Un modèle miné par les conflits d’intérêts

Payer pour être noté, c’est aussi créer une zone grise dans laquelle les conflits d’intérêts sont monnaie courante. Les agences peuvent être tentées de gonfler les notes pour conserver leurs clients, sous peine de les voir partir chez un concurrent plus souple.

Lors de la crise de 2008, un échange de mails internes chez Standard & Poor’s a révélé cette logique à l’œuvre. Une responsable évoquait l’idée d’assouplir les critères de notation pour ne pas perdre de clients. Aujourd’hui, les agences affirment qu’il existe une séparation stricte entre leurs équipes commerciales et leurs analystes. Mais la suspicion reste forte.

L’Union européenne n’a commencé à encadrer sérieusement ces pratiques qu’après 2009. Désormais, les agences doivent être accréditées par l’Autorité européenne des marchés financiers (ESMA), qui peut mener des enquêtes, voire retirer l’agrément en cas de manquement grave.

Des sanctions sont déjà tombées. En 2019, Fitch a écopé de plus de 5 millions d’euros d’amende pour avoir noté le groupe Casino alors que son propriétaire, M. Ladreit de Lacharrière, siégeait encore au conseil d’administration de ce même groupe. En 2021, c’est Moody’s qui a été condamnée à 3,7 millions d’euros d’amende pour avoir noté des entreprises dans lesquelles son actionnaire principal, Berkshire Hathaway, détenait des parts.

Une influence mal encadrée, mais toujours massive

Les agences de notation ne décident pas à proprement parler de la santé d’une économie, mais elles influencent très directement la manière dont les marchés perçoivent cette santé.

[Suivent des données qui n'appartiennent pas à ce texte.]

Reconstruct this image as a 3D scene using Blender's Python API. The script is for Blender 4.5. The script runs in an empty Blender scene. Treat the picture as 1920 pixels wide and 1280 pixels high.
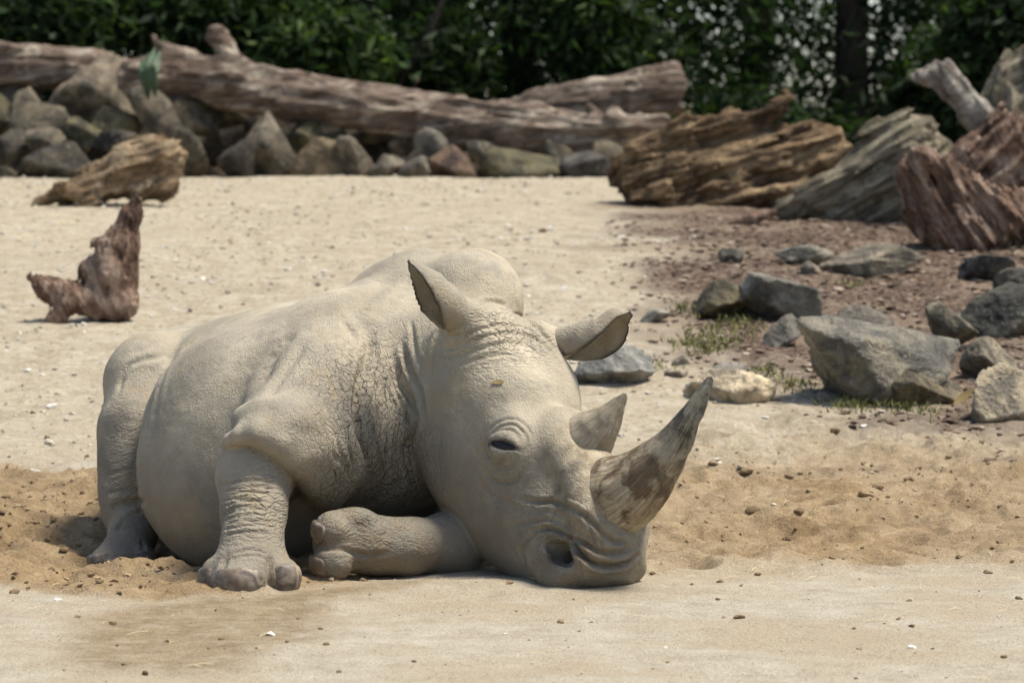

Leurs notes peuvent faire ou défaire la crédibilité financière d’un État ou d’un géant du CAC 40. Et même si des garde-fous ont été mis en place, elles continuent d’échapper à une régulation efficace.

Pour les particuliers, cette mécanique reste invisible. Mais elle pèse lourd dans la fixation des taux d’intérêt, dans les choix d’investissement, et in fine, dans les politiques d’austérité imposées aux États. Comprendre leur fonctionnement, c’est aussi comprendre pourquoi, parfois, des choix politiques sont dictés par les trois lettres apposées par une entreprise privée new-yorkaise.